# JOB
Copy the data exactly as it appears, and do not include any pictures.

# GIVEN DATA
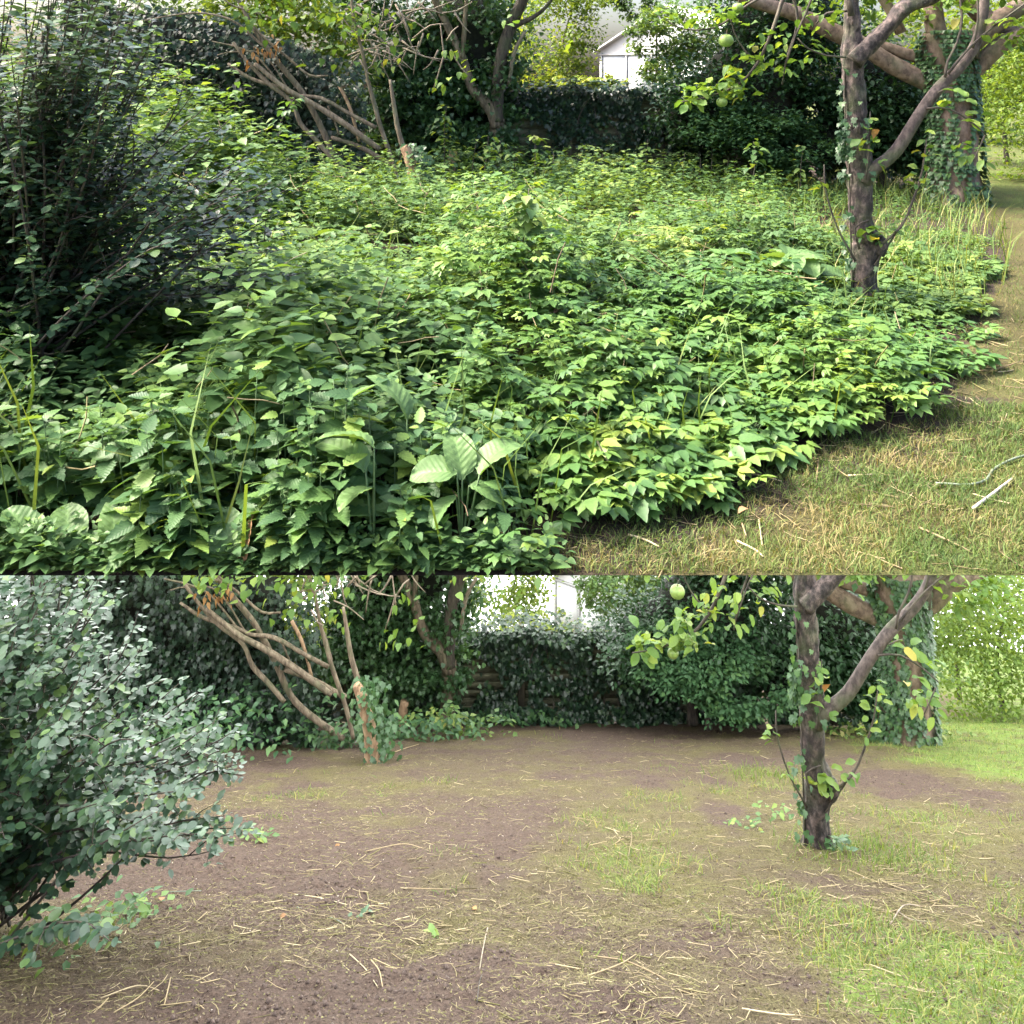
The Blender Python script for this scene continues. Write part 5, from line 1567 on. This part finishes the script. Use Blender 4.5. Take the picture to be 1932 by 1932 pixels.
# single sticks and straw bundles one can point at
for q, (pts, r, mt, lab) in enumerate([
        ([(920, 1750), (912, 1790), (905, 1835)], .006, 'dead_twig', 'straight pinkish stick pointing at the viewer mid soil'),
        ([(700, 1815), (715, 1840), (722, 1868)], .005, 'stem_dry', 'bent straw just left of the straight pinkish stick'),
        ([(660, 1805), (690, 1830), (712, 1865)], .004, 'stem_dry', 'thin straw beside the bent straw'),
        ([(1120, 1805), (1180, 1815), (1235, 1835), (1260, 1850)], .005, 'stem_dry', 'long straw in the right foreground bundle'),
        ([(1110, 1845), (1170, 1825), (1200, 1800)], .005, 'stem_dry', 'straw crossing the long straw of the foreground bundle'),
        ([(1165, 1790), (1215, 1815)], .004, 'stem_dry', 'short straw on top of the foreground bundle'),
        ([(550, 1690), (600, 1700), (655, 1715)], .005, 'stem_dry', 'straw in the left middle of the soil'),
        ([(560, 1720), (630, 1735), (650, 1750)], .004, 'grey_reed', 'greenish stalk below the left middle straw'),
        ([(320, 1690), (380, 1682)], .004, 'grey_reed', 'greenish stem near the shaded left side'),
        ([(190, 1880), (260, 1860), (300, 1870)], .005, 'stem_dry', 'curved stem at the bottom near the shaded corner'),
        ([(310, 1900), (318, 1870), (322, 1850)], .005, 'stem_dry', 'stem pointing away at the bottom of the shaded side'),
        ([(215, 1920), (260, 1890), (290, 1860)], .004, 'stem_dry', 'long thin stem across the bottom left litter'),
        ([(1680, 1750), (1705, 1725), (1735, 1718)], .006, 'dead_twig', 'forked pale twig lying below the apple trunk'),
        ([(1690, 1725), (1720, 1745), (1760, 1748)], .005, 'dead_twig', 'pale twig crossing the forked twig'),
        ([(1158, 1566), (1182, 1592), (1205, 1606)], .0045, 'stem_dry', 'pale straw in the small heap mid soil'),
        ([(1186, 1612), (1192, 1580), (1186, 1562)], .0045, 'stem_dry', 'straw standing across the small heap'),
        ([(1140, 1600), (1170, 1588), (1178, 1586)], .0045, 'stem_dry', 'pale straw lying level on the small heap'),
        ([(1080, 1545), (1130, 1550)], .005, 'stem_dry', 'level straw above the small heap'),
        ([(1600, 1640), (1650, 1660), (1690, 1675)], .005, 'stem_dry', 'straw lying in front of the lower apple trunk'),
        ([(1560, 1690), (1590, 1700), (1610, 1690)], .004, 'stem_dry', 'curved straw between apple trunk and forked twig'),
        ([(1640, 1820), (1700, 1845)], .004, 'stem_dry', 'straw on the green patch at the right'),
        ([(1400, 1905), (1460, 1915), (1500, 1925)], .005, 'stem_dry', 'straw at the bottom right of centre'),
        ([(1130, 1920), (1180, 1905), (1190, 1890)], .005, 'stem_dry', 'angled straw at the bottom centre'),
        ([(770, 1680), (850, 1685)], .004, 'stem_dry', 'thin level straw left of the small heap'),
        ([(690, 1610), (760, 1600), (800, 1608)], .004, 'stem_dry', 'straw in the middle distance left'),
        ([(900, 1890), (905, 1860), (915, 1835)], .004, 'twig', 'dark twig below the straight pinkish stick'),
        ([(1250, 1360), (1290, 1350), (1330, 1356)], .009, 'dead_twig', 'arched dead branch before the lower dark bush'),
        ([(700, 1436), (750, 1420), (790, 1405)], .008, 'stem_dry', 'slanting pale cane beside the lower snapped trunk')]):
    stick('cut_stem', pts, r, mt, lab, 'stem', 'cut stems on the cleared soil', True)
for (u, v, a, mt, lab) in [(305, 1712, .4, 'brown_leaf', 'curled brown leaf at the shaded left of the soil'), (900, 1720, 1.2, 'orange_leaf', 'small orange leaf in the middle of the soil'), (540, 1735, 2.0, 'brown_leaf', 'dry leaf left of the middle straws'), (640, 1600, 2.6, 'orange_leaf', 'tiny orange leaf in the middle distance')]:
    p = lowg(u, v); z = low_h(np.array([p.x]), np.array([p.y]))[0]
    o = place_leaf(leaf_mesh('leaf_fallen_' + mt, leaf_tm(5, .35, .4, -.2), mt), 'fallen_leaf', (p.x, p.y, z + .012), a, -.2, .2, .05, None); tag(o, lab, 'leaf', 'fallen leaves on the cleared soil')
for (u, v, a, mt, lab) in [(945, 1030, .4, 'orange_leaf', 'orange dead leaf at the lawn corner of the weed bed'), (975, 1058, 1.6, 'brown_leaf', 'curled brown leaf beside the orange dead leaf'), (1412, 975, 2.2, 'brown_leaf', 'brown leaf on the bare patch at the bed edge')]:
    p = gnd(u, v)
    o = place_leaf(leaf_mesh('leaf_fallen_' + mt, leaf_tm(5, .35, .4, -.2), mt), 'fallen_leaf', (p.x, p.y, .03), a, .2, .2, .06, None); tag(o, lab, 'leaf', 'fallen leaves by the lawn')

# REPLY
The Blender Python script for this scene continues. Write part 5, from line 1567 on. This part finishes the script. Use Blender 4.5. Take the picture to be 1932 by 1932 pixels.
# single sticks and straw bundles one can point at
for q, (pts, r, mt, lab) in enumerate([
        ([(920, 1750), (912, 1790), (905, 1835)], .006, 'dead_twig', 'straight pinkish stick pointing at the viewer mid soil'),
        ([(700, 1815), (715, 1840), (722, 1868)], .005, 'stem_dry', 'bent straw just left of the straight pinkish stick'),
        ([(660, 1805), (690, 1830), (712, 1865)], .004, 'stem_dry', 'thin straw beside the bent straw'),
        ([(1120, 1805), (1180, 1815), (1235, 1835), (1260, 1850)], .005, 'stem_dry', 'long straw in the right foreground bundle'),
        ([(1110, 1845), (1170, 1825), (1200, 1800)], .005, 'stem_dry', 'straw crossing the long straw of the foreground bundle'),
        ([(1165, 1790), (1215, 1815)], .004, 'stem_dry', 'short straw on top of the foreground bundle'),
        ([(550, 1690), (600, 1700), (655, 1715)], .005, 'stem_dry', 'straw in the left middle of the soil'),
        ([(560, 1720), (630, 1735), (650, 1750)], .004, 'grey_reed', 'greenish stalk below the left middle straw'),
        ([(320, 1690), (380, 1682)], .004, 'grey_reed', 'greenish stem near the shaded left side'),
        ([(190, 1880), (260, 1860), (300, 1870)], .005, 'stem_dry', 'curved stem at the bottom near the shaded corner'),
        ([(310, 1900), (318, 1870), (322, 1850)], .005, 'stem_dry', 'stem pointing away at the bottom of the shaded side'),
        ([(215, 1920), (260, 1890), (290, 1860)], .004, 'stem_dry', 'long thin stem across the bottom left litter'),
        ([(1680, 1750), (1705, 1725), (1735, 1718)], .006, 'dead_twig', 'forked pale twig lying below the apple trunk'),
        ([(1690, 1725), (1720, 1745), (1760, 1748)], .005, 'dead_twig', 'pale twig crossing the forked twig'),
        ([(1158, 1566), (1182, 1592), (1205, 1606)], .0045, 'stem_dry', 'pale straw in the small heap mid soil'),
        ([(1186, 1612), (1192, 1580), (1186, 1562)], .0045, 'stem_dry', 'straw standing across the small heap'),
        ([(1140, 1600), (1170, 1588), (1178, 1586)], .0045, 'stem_dry', 'pale straw lying level on the small heap'),
        ([(1080, 1545), (1130, 1550)], .005, 'stem_dry', 'level straw above the small heap'),
        ([(1600, 1640), (1650, 1660), (1690, 1675)], .005, 'stem_dry', 'straw lying in front of the lower apple trunk'),
        ([(1560, 1690), (1590, 1700), (1610, 1690)], .004, 'stem_dry', 'curved straw between apple trunk and forked twig'),
        ([(1640, 1820), (1700, 1845)], .004, 'stem_dry', 'straw on the green patch at the right'),
        ([(1400, 1905), (1460, 1915), (1500, 1925)], .005, 'stem_dry', 'straw at the bottom right of centre'),
        ([(1130, 1920), (1180, 1905), (1190, 1890)], .005, 'stem_dry', 'angled straw at the bottom centre'),
        ([(770, 1680), (850, 1685)], .004, 'stem_dry', 'thin level straw left of the small heap'),
        ([(690, 1610), (760, 1600), (800, 1608)], .004, 'stem_dry', 'straw in the middle distance left'),
        ([(900, 1890), (905, 1860), (915, 1835)], .004, 'twig', 'dark twig below the straight pinkish stick'),
        ([(1250, 1360), (1290, 1350), (1330, 1356)], .009, 'dead_twig', 'arched dead branch before the lower dark bush'),
        ([(700, 1436), (750, 1420), (790, 1405)], .008, 'stem_dry', 'slanting pale cane beside the lower snapped trunk')]):
    stick('cut_stem', pts, r, mt, lab, 'stem', 'cut stems on the cleared soil', True)
for (u, v, a, mt, lab) in [(305, 1712, .4, 'brown_leaf', 'curled brown leaf at the shaded left of the soil'), (900, 1720, 1.2, 'orange_leaf', 'small orange leaf in the middle of the soil'), (540, 1735, 2.0, 'brown_leaf', 'dry leaf left of the middle straws'), (640, 1600, 2.6, 'orange_leaf', 'tiny orange leaf in the middle distance')]:
    p = lowg(u, v); z = low_h(np.array([p.x]), np.array([p.y]))[0]
    o = place_leaf(leaf_mesh('leaf_fallen_' + mt, leaf_tm(5, .35, .4, -.2), mt), 'fallen_leaf', (p.x, p.y, z + .012), a, -.2, .2, .05, None); tag(o, lab, 'leaf', 'fallen leaves on the cleared soil')
for (u, v, a, mt, lab) in [(945, 1030, .4, 'orange_leaf', 'orange dead leaf at the lawn corner of the weed bed'), (975, 1058, 1.6, 'brown_leaf', 'curled brown leaf beside the orange dead leaf'), (1412, 975, 2.2, 'brown_leaf', 'brown leaf on the bare patch at the bed edge')]:
    p = gnd(u, v)
    o = place_leaf(leaf_mesh('leaf_fallen_' + mt, leaf_tm(5, .35, .4, -.2), mt), 'fallen_leaf', (p.x, p.y, .03), a, .2, .2, .06, None); tag(o, lab, 'leaf', 'fallen leaves by the lawn')